EXERCISE PROMPT
What is the number of lines holding the word "picture"? Write that number and nothing else.

COLLECTED DATA
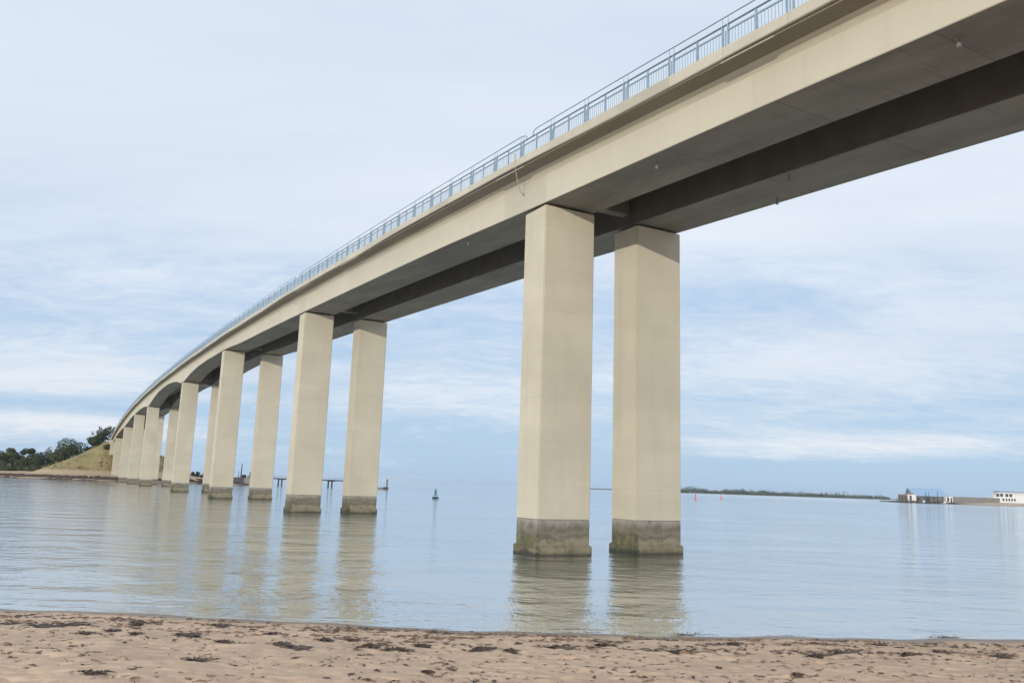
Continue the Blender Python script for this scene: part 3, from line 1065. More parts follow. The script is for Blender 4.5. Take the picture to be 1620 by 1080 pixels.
def tree(name, x, y, z, h, w, kind, label, cat, group, seed, n=1400, style='round', leaf=.34):
    rr = random.Random(seed)
    root = empty(name, (x, y, z - .3))
    tag(root, label, cat, group)
    blobs = []
    base = h * (.16 if style == 'bush' else .42 if style == 'flat' else .22)
    nb = {'bush': 12, 'round': 9, 'wind': 15, 'tall': 8, 'flat': 8}[style]
    for i in range(nb):
        f = (i + .5) / nb
        if style == 'wind':          # swept, pointed sprays leaning to +x
            zc = base + (h - base) * f * .92
            off = w * (.24 * f - .08)
            ax = w * rr.uniform(.17, .27) * (1.1 - .55 * f)
            blobs.append((off + rr.uniform(-.28, .28) * w * (1 - .45 * f), rr.uniform(-.2, .2) * w, zc, ax, ax, h * .15))
        elif style == 'flat':
            blobs.append((rr.uniform(-.36, .36) * w, rr.uniform(-.3, .3) * w, h * rr.uniform(.72, .9), w * .2, w * .2, h * .10))
        elif style == 'tall':
            ax = w * .34 * (1.15 - f * .75)
            blobs.append((rr.uniform(-.1, .1) * w, rr.uniform(-.1, .1) * w, base + (h - base) * f * .92, ax, ax, h * .13))
        else:
            a = rr.uniform(0, 6.28); r0 = w * .34 * math.sqrt(rr.random())
            zc = base + (h - base) * (.18 + .62 * rr.random()) * (1 - .35 * (r0 / (w * .32)) ** 2)
            ax = w * rr.uniform(.15, .24)
            blobs.append((r0 * math.cos(a), r0 * math.sin(a), zc, ax, ax, ax * rr.uniform(.65, .9)))
    tb = MB()
    rt = max(.12, h * .022)
    top = Vector((blobs[-1][0] * .4, blobs[-1][1] * .4, h * .72))
    tb.tube([(0, 0, 0), Vector((rr.uniform(-.1, .1), 0, base)), top], [rt * 1.25, rt, rt * .35], 7)
    for b_ in blobs[::2]:
        s_ = rr.uniform(.35, .8)
        st = Vector((0, 0, base)).lerp(top, s_ * .7)
        tb.tube([st, (st + Vector(b_[:3])) / 2 + Vector((0, 0, .15)), Vector(b_[:3])], [rt * .5, rt * .34, rt * .15], 5)
    tb.build('trunk', M_bark, root, 60)
    cb = MB()
    crown_quads(cb, blobs, n, leaf, rr)
    if style == 'wind':
        for i in range(60):          # ragged sprays along the top
            b_ = rr.choice(blobs[4:])
            c = Vector(b_[:3]); dr = Vector((rr.uniform(-.4, 1), rr.uniform(-.5, .5), rr.uniform(.3, 1))).normalized()
            for q in range(6):
                p = c + dr * (b_[3] * (.8 + q * .12)); s_ = .3 * (1 - q * .12)
                cb.add([p + Vector((-s_, 0, -s_)), p + Vector((s_, .1, -s_ * .5)), p + Vector((s_ * .6, 0, s_)), p + Vector((-s_ * .6, .1, s_ * .6))], [(0, 1, 2, 3)])
    cb.build('crown', M_leaf[kind], root)
    return root


def plant_at(px, Y):
    x, y = ground_at(px, Y)
    return x, y, bk(x, y)


TREES = [
    # px, Y, top py, width px, kind, style, name, label
    (152, 441, 675, 46, 'dark', 'wind', 'windswept_tree', 'dark windswept conifer at the top of the embankment beside the bridge end', 'tree'),
    (112, 425, 694, 60, 'dark', 'bush', 'evergreen_bush', 'big dark evergreen bush on the slope left of the windswept conifer', 'bush'),
    (84, 470, 706, 22, 'grey', 'round', 'broadleaf_tree', 'pale grey green tree just left of the big dark bush', 'tree'),
    (75, 462, 704, 24, 'mid', 'tall', 'broadleaf_tree', 'upright mid green tree, second left of the big dark bush', 'tree'),
    (56, 480, 705, 24, 'grey', 'round', 'broadleaf_tree', 'hazy grey green tree between the flat topped pine and the upright tree', 'tree'),
    (40, 470, 706, 26, 'dark', 'flat', 'umbrella_pine', 'flat topped dark pine with sky showing under its crown', 'tree'),
    (28, 478, 710, 20, 'pale', 'round', 'broadleaf_tree', 'pale olive rounded tree left of the flat topped pine', 'tree'),
    (12, 466, 703, 30, 'mid', 'round', 'broadleaf_tree', 'broad mid green tree near the left picture edge, tallest there', 'tree'),
    (-6, 470, 706, 26, 'dark', 'round', 'broadleaf_tree', 'dark tree cut off by the left picture edge', 'tree'),
    (-30, 480, 705, 30, 'mid', 'round', 'broadleaf_tree', 'tree outside the left picture edge', 'tree'),
    (92, 436, 707, 34, 'mid', 'bush', 'evergreen_bush', 'rounded mid green bush at the lower left foot of the big dark bush', 'bush'),
    (66, 455, 708, 26, 'dark', 'round', 'broadleaf_tree', 'dark green tree filling the gap left of the upright mid green tree', 'tree'),
    (48, 458, 711, 24, 'mid', 'round', 'broadleaf_tree', 'low mid green tree in front of the hazy grey green tree', 'tree'),
    (22, 458, 709, 26, 'dark', 'round', 'broadleaf_tree', 'dark spreading tree right of the broad mid green tree', 'tree'),
    (2, 456, 712, 24, 'mid', 'round', 'broadleaf_tree', 'lower bushy tree in the left corner of the tree row', 'tree'),
    (34, 456, 714, 22, 'mid', 'bush', 'broadleaf_tree', 'low bushy tree beneath the flat topped pine', 'tree'),
    (255, 446, 716, 20, 'dark', 'bush', 'evergreen_bush', 'dark bush on the embankment seen between the bridge piers', 'bush'),
    (171, 402, 711, 22, 'dark', 'bush', 'evergreen_bush', 'low dark bush under the bridge end on the slope', 'bush'),
    (140, 432, 705, 24, 'mid', 'bush', 'evergreen_bush', 'mid green scrub between the big bush and the hill top', 'bush'),
    (305, 420, 744, 8, 'dark', 'bush', 'evergreen_bush', 'small dark shrub, left of three on the low dune behind the piers', 'bush'),
    (313, 424, 742, 9, 'dark', 'bush', 'evergreen_bush', 'small dark shrub, middle of three on the low dune behind the piers', 'bush'),
    (321, 428, 744, 8, 'mid', 'bush', 'evergreen_bush', 'small green shrub, right of three on the low dune behind the piers', 'bush'),
]
for i, (px, Y_, top, wpx, kind, style, nm, lab, cat) in enumerate(TREES):
    if lab.startswith('tree outside'): continue
    x, y, z = plant_at(px, Y_)
    zt = at(px, top + 2, Y_).z
    h = max(zt - z + .3, 1.6); w = wpx / F_PX * Y_ * 1.02
    big = w > 10
    tree(nm, x, y, z, h, w, kind, lab, cat, 'trees and bushes on the far left bank', 100 + i, 4200 if big else (500 if w < 4 else 2200), style, .38 if big else .30)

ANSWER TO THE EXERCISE
4